Politics & Policy

‘Social Justice’ Is Unjust

Rep. Alexandria Ocasio-Cortez (left) and Rep. Rashida Tlaib (right) talk on Capitol Hill, January 16, 2019. (Yuri Gripas/Reuters)
For a new generation of Democrats, what the phrase denotes is indistinguishable from retribution.

‘No other Congress has ever looked like this,” declared a CNN dispatch on the makeup of the 116th Congress. With such a diverse group of new legislators, that’s undoubtedly true. More importantly, though, no Congress has ever thought like this. As a new generation of Democrats assumes power, they’re bringing their ideas about what constitutes “social justice” with them.

It is particularly instructive to examine how this class of legislators defines social justice. When Representative Rashida Tlaib (D., Mich.) took the oath of office, for example, she initially planned on doing so on Thomas Jefferson’s 1734 translation of the Qur’an. But the Palestinian-American legislator reserved the right to use her own copy of the Qur’an. “Why uplift someone else?” she told the Detroit Free Press. “It’s starting a new era in social justice.” Why “uplift” Thomas Jefferson, indeed?

This self-referential attitude is a feature of the modern social-justice movement, and it helps to explain why it is so focused on engineering oppressive reversals of fortune.

Before coming to Congress, Tlaib told The Intercept that she is a proud supporter of the Boycott, Divestment, and Sanctions (BDS) movement, which seeks to stigmatize activities that legitimize the state of Israel. To her, BDS brings attention to “issues like the racism and the international human-rights violations by Israel right now.” Representative Ilhan Omar (D., Minn.) shares Tlaib’s proclivities. “I have always had a very social-justice-bent approach to everything that I do in my life,” Omar told ABC News.

On their way into federal office, these two lawmakers brought Women’s March organizer Linda Sarsour along with them. Sarsour was on hand in the Capitol on their first day in office, even though she was at the center of an anti-Semitism scandal not two months ago — a scandal rooted in the social-justice movement’s obsession with crafting racial and demographic pecking orders.

Sarsour once insisted that feminism is incompatible with support for Israel because “you can either stand up for the rights of all women, including Palestinians, or none.” White Jews “uphold white supremacy,” said Sarsour’s colleague, Tamika Mallory — a statement bizarrely designed to convey her newfound enlightenment about what constitutes anti-Semitism. Nevertheless, Mallory, Sarsour, and the movement they lead are routinely lauded for their efforts to advance “social justice,” even as the Democratic party runs in the other direction.

For Tlaib and Omar, “social justice” means cutting Israel and its supporters down to size. For their progressive colleagues in Congress, though, it can mean almost anything, justify almost any policy, and invite a disastrous host of unintended consequences.

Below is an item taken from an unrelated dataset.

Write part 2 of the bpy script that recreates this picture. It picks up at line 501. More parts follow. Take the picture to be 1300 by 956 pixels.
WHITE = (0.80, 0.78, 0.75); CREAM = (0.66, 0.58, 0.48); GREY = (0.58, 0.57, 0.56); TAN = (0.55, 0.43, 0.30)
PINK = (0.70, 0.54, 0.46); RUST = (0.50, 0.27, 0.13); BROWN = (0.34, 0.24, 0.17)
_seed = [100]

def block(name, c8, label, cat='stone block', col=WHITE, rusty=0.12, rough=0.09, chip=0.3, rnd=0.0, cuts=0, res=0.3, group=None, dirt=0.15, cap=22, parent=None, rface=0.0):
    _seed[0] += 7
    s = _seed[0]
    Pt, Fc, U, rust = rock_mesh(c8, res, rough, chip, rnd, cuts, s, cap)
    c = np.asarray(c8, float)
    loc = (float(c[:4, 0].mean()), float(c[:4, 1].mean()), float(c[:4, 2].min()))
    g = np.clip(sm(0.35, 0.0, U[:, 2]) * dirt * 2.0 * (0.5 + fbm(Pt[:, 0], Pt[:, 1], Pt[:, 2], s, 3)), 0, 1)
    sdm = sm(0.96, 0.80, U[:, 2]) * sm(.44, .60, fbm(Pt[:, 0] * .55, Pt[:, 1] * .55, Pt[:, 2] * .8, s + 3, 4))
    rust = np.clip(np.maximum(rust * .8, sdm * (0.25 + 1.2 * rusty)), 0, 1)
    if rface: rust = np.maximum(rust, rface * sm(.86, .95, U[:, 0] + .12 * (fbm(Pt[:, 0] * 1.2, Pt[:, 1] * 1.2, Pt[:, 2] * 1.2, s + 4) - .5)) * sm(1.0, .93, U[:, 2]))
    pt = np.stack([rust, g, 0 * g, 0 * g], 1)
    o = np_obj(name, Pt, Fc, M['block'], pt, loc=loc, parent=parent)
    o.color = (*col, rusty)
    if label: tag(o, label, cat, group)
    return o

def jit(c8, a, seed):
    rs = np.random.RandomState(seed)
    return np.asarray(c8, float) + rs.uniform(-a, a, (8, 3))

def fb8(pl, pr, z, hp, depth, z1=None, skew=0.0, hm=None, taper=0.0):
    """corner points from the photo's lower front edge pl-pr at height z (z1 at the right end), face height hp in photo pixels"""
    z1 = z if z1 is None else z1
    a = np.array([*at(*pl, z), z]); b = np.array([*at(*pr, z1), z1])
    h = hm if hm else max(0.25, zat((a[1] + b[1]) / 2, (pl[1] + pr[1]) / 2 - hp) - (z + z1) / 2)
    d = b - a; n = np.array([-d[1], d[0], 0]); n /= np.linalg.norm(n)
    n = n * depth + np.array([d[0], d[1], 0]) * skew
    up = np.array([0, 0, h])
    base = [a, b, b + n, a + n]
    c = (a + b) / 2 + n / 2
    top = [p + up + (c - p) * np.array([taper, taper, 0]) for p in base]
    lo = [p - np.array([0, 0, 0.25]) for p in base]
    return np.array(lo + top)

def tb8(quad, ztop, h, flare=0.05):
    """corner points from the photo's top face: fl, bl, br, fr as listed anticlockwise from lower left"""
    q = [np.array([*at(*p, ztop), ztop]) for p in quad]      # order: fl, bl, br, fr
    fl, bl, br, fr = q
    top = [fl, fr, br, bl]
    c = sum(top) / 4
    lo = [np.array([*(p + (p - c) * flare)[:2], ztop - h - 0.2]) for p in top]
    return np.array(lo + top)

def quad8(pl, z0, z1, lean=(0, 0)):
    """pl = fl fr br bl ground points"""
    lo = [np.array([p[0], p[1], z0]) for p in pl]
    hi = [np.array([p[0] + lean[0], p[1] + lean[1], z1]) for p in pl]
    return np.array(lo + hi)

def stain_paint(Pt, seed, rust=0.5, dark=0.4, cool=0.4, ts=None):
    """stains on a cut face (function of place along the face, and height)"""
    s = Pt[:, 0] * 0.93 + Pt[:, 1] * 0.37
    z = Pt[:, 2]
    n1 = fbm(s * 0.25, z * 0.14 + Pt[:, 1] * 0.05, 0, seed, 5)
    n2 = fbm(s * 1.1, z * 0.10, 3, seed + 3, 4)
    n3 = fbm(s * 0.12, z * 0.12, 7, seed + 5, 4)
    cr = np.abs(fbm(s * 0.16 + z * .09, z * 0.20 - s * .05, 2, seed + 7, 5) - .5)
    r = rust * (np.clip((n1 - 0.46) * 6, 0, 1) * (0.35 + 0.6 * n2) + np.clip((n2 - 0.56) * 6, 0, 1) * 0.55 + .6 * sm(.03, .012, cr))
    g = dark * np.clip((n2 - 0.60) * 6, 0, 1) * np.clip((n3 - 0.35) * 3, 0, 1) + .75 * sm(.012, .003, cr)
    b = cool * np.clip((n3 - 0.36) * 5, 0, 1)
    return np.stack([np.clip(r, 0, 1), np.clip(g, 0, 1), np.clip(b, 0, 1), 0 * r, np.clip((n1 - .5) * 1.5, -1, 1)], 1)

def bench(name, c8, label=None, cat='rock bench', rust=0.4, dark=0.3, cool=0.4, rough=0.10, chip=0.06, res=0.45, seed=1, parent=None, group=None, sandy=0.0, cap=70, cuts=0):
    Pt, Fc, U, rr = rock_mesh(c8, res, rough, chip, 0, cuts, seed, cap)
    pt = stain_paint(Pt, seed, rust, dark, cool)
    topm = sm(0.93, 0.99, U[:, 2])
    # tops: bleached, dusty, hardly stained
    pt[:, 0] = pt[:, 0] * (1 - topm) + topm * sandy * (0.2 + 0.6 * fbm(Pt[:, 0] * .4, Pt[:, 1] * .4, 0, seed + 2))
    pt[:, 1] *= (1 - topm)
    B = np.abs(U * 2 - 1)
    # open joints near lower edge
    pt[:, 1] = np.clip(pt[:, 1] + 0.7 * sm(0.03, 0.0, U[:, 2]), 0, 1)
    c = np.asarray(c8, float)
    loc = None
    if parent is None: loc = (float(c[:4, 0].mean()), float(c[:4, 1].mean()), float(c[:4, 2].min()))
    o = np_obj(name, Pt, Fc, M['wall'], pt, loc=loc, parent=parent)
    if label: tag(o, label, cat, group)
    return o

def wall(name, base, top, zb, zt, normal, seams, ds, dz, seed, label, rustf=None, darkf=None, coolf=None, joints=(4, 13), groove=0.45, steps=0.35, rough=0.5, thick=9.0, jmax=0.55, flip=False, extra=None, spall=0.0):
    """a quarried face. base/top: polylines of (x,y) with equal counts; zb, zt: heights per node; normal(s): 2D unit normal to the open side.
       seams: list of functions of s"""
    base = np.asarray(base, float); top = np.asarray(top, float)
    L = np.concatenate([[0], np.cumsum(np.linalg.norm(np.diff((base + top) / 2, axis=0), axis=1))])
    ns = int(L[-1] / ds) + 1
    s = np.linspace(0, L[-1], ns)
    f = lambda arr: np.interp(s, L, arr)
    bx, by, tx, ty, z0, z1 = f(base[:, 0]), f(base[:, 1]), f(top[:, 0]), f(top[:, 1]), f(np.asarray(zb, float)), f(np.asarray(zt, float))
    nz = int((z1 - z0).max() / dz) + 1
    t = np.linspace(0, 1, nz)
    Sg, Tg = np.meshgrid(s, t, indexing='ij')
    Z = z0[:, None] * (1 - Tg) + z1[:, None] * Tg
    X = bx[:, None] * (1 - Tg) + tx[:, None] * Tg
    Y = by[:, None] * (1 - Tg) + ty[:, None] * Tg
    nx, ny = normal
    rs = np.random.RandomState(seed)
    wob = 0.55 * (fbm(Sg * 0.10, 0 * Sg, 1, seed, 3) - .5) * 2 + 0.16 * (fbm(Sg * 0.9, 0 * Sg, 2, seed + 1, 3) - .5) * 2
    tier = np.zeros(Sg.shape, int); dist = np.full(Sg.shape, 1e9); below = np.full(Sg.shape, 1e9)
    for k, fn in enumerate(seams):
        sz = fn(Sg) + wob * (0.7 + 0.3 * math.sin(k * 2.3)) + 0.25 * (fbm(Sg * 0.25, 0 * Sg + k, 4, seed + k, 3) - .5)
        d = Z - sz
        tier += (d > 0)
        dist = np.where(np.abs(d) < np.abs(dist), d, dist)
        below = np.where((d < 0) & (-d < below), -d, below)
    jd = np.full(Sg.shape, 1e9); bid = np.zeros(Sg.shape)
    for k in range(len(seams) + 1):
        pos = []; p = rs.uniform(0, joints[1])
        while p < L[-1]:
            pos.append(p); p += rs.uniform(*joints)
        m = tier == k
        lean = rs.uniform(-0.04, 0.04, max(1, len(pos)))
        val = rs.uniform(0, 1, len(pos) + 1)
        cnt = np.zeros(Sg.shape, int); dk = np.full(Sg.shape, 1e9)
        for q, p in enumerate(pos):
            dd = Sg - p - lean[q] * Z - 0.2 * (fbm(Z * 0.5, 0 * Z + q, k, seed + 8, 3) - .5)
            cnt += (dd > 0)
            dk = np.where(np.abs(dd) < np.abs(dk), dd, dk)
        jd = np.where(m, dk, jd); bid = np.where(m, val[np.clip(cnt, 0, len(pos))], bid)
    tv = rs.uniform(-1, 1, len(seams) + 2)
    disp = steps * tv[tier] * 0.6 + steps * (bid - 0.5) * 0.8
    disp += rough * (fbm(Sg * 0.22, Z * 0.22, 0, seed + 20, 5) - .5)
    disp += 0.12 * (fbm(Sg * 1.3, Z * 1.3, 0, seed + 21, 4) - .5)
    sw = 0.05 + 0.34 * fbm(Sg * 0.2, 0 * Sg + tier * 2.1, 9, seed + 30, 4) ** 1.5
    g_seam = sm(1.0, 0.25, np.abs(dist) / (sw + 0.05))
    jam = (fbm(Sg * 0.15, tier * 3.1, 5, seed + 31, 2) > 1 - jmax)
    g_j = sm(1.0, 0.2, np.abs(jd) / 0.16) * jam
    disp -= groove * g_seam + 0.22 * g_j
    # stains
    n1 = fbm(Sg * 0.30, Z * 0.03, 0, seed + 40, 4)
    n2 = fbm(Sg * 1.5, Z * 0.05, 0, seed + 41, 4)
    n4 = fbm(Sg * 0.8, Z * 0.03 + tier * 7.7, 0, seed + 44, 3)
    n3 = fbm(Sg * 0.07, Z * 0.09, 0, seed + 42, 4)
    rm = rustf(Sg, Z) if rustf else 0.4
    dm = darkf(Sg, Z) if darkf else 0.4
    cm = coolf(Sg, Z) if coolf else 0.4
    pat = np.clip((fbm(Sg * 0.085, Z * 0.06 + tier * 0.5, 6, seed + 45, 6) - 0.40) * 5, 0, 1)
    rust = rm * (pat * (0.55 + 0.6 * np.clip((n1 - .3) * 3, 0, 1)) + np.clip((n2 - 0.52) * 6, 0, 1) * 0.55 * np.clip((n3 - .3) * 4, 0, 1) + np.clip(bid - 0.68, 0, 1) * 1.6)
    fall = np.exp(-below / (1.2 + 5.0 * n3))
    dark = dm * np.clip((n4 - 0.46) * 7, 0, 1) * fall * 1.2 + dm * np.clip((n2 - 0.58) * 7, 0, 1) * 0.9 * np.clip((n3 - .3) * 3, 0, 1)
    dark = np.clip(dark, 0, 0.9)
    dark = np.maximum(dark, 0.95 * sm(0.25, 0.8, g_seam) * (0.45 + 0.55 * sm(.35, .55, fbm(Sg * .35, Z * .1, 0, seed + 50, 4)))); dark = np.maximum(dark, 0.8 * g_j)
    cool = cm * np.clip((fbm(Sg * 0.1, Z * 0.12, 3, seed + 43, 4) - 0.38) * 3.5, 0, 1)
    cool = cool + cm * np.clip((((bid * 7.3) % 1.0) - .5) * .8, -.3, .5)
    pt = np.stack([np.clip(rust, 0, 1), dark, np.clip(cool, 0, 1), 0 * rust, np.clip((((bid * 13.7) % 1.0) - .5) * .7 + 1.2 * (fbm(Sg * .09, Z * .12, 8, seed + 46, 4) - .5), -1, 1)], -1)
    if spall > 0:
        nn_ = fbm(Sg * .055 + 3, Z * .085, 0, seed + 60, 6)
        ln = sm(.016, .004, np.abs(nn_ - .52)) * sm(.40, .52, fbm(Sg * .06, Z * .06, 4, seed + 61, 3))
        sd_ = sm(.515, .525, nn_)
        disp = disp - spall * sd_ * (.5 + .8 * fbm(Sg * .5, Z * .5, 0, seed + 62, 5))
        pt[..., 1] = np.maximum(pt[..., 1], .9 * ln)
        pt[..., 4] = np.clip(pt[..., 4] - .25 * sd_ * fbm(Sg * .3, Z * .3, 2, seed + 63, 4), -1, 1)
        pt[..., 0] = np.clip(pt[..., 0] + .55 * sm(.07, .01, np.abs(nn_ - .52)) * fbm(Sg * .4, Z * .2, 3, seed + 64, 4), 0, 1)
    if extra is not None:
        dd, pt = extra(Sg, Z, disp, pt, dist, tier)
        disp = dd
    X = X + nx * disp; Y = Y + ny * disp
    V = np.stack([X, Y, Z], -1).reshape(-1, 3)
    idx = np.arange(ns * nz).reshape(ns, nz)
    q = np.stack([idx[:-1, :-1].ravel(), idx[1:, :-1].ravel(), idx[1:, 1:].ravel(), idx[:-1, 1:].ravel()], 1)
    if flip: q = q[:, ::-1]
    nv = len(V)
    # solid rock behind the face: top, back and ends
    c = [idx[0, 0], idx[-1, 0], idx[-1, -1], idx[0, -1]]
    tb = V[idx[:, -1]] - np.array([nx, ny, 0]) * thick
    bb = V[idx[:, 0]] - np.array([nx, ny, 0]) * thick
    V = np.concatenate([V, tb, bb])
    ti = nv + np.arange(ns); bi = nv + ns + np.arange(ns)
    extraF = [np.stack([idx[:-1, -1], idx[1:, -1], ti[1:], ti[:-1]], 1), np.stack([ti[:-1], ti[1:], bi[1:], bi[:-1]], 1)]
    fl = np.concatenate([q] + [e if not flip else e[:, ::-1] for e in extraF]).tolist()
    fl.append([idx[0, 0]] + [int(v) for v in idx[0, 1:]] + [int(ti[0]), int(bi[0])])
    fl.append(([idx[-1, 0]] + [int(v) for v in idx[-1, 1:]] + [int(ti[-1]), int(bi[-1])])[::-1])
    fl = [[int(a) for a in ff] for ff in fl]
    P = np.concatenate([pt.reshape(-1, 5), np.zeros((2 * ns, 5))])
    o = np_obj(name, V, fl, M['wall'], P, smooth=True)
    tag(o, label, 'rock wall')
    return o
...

According to Representative Alexandria Ocasio-Cortez (D., N.Y.), her ambitious plan to eliminate the use of fossil fuels in the United States is also an effort to establish “economic, social, and racial justice.” It is true that environmental disasters disproportionately impact minority communities, but researchers attribute that fact primarily to socioeconomic conditions. Ocasio-Cortez insists that her Green New Deal proposal would be an inevitable job creator, but a Green New Deal proposal before Congress anticipates the need to fund a “just transition” for workers displaced by this radical transformation of the economy — particularly the low-income and minority communities most exposed to economic shocks.

Representative Ro Khanna (D., Calif.) contends that addressing “an economic policy where one in five children live in poverty” should be a social-justice priority. In 2017, the number of children in America living below the poverty line declined to 17.5 percent — about half of what it was 50 years ago — and that improvement was most pronounced among black and Hispanic children. That decline is due as much to social-safety-net programs as it is to economic growth, raising wages, and an increasing labor-force-participation rate. Indeed, the cause célèbre of the progressive Left for much of this decade — income inequality — has faded from the national conversation as income gaps narrow. Even as the problem evolves, the solution — wealth redistribution — remains the same.

In 2018, Representative Debbie Mucarsel-Powell (D., Fla.) endorsed the Poor People’s Campaign. Among the many dubious assertions this organization makes in its manifesto is the implication that Americans are governed by a genocidal regime. The “U.S. has been waging a full-scale war on the very right of indigenous people to exist,” the statement reads. If that’s true, the United States government has been doing a rather poor job of exterminating North America’s native population, but that may be cold comfort for social-justice advocates who pin their hopes for the future on an omnipotently competent state.

Casual observers can be forgiven for thinking that “social justice” is an unobjectionable catch-all prescribing racial and cultural awareness, self-actualization, and the rectification of historical wrongs. But as social justice’s advocates reveal, it is a malleable philosophy that encourages racial hierarchies and social stratification. For its advocates, achieving social equality requires social leveling. And to secure that equality, institutions must treat individuals unequally. There is no justice in that.